Ils « rappellent que c’est grâce à leurs investissements importants, et leurs efforts constants en termes de couverture territoriale et d’amélioration des services, que des milliers d’emplois directs et indirects ont été créés dans le secteur et que le taux d’inclusion financière s’est amélioré de manière significative », écrit l’UNETEL
Dans le digital, les choses vont vite…
Finalement, au sortir de cette grève, comme au sortir de toute bataille, il y a les vainqueurs, les perdants, les mécontents, les grognons. Le vainqueur est bien assurément Wave avec sa politique agressive de prix. L’entreprise a la faveur des populations. Grâce à elle, elles font de grosses économies sur les frais de transfert d’argent. Au milieu, Wave gagne de l’argent à la mesure de ses investissements.
Orange, MTN et Moov sont mécontents de cette agressivité. Ces opérateurs sont obligés de s’aligner sur les prix de « l’agresseur ». Ils perdent beaucoup d’argent. Leur image, en tout cas sur ce segment mobile money, est écornée dans l’opinion.
Autres mécontents, grognons, les propriétaires des points de vente. Ils perdent aussi beaucoup d’argent. Pour se rattraper, ils imposent des frais illégaux de 100F. De quoi susciter la colère des Ivoiriens. « A la longue, chacun va garder son argent sous son matelas », menacent certains Ivoiriens sur les réseaux sociaux. Sauf si Orange MTN et Moov trouvent un moyen de contourner les propriétaires des points de vente mobile money.

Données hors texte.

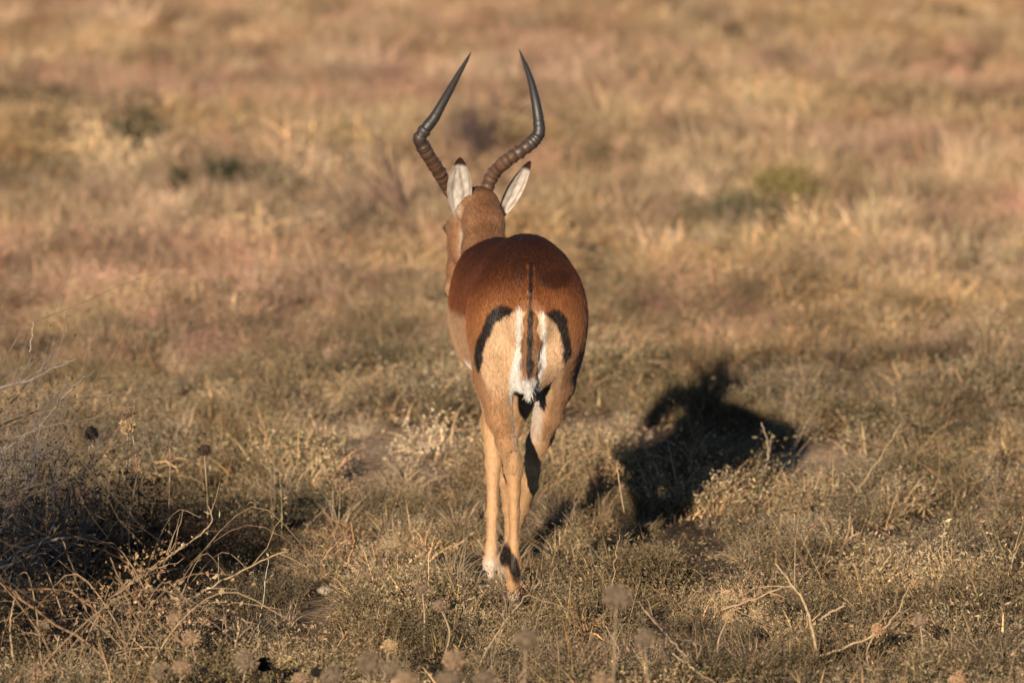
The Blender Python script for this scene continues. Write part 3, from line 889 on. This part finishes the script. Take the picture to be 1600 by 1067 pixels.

Juste un rappel : dans le digital, les choses vont vite… Ces entreprises sont des multinationales. Autant, elles ont réfléchi pour inventer le mobile money, autant elles réfléchissent pour trouver un moyen de satisfaire leurs clients. Si les propriétaires de points de vente ne le comprennent pas, ce sera à leurs risques et périls.